Arise, then, women of this day!
Arise all women who have hearts, whether our baptism be that of water or of
fears!
Say firmly: "We will not have
great questions decided by
irrelevant agencies. Our husbands shall not come to
us, reeking
with carnage, for caresses and applause. Our sons shall not be
taken
from us to unlearn all that we have been able to teach
them of charity, mercy
and patience.
We women of one country will be too
tender of those of another
country to allow our sons to be trained to injure
theirs. From
the bosom of the devastated earth a voice goes up with our own.
It
says "Disarm, Disarm!
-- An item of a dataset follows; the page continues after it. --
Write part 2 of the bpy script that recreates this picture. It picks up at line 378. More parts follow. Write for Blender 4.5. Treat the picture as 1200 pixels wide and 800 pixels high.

The sword of murder is not the balance
of
justice."
Blood does not wipe our dishonor
nor violence indicate possession.
As men have often forsaken the plow and the
anvil at the summons
of war, let women now leave all that may be left of home
for a
great and earnest day of counsel. Let them meet first, as women,
to
bewail and commemorate the dead.
Let them then solemnly take counsel
with each other as to the
means whereby the great human family can live in
peace, each
bearing after their own time the sacred impress, not of Caesar,
but
of God.
In the name of womanhood and of
humanity, I earnestly ask that a
general congress of women without limit of
nationality may be
appointed and held at some place deemed most convenient and
at
the earliest period consistent with its objects, to promote the
alliance
of the different nationalities, the amicable settlement
of international
questions, the great and general interests of
peace.
Julia Ward Howe
, Boston
1870
Julia
Ward Howe was a prominent American abolitionist, social activist, poet, and the
author of "The Battle Hymn of the Republic".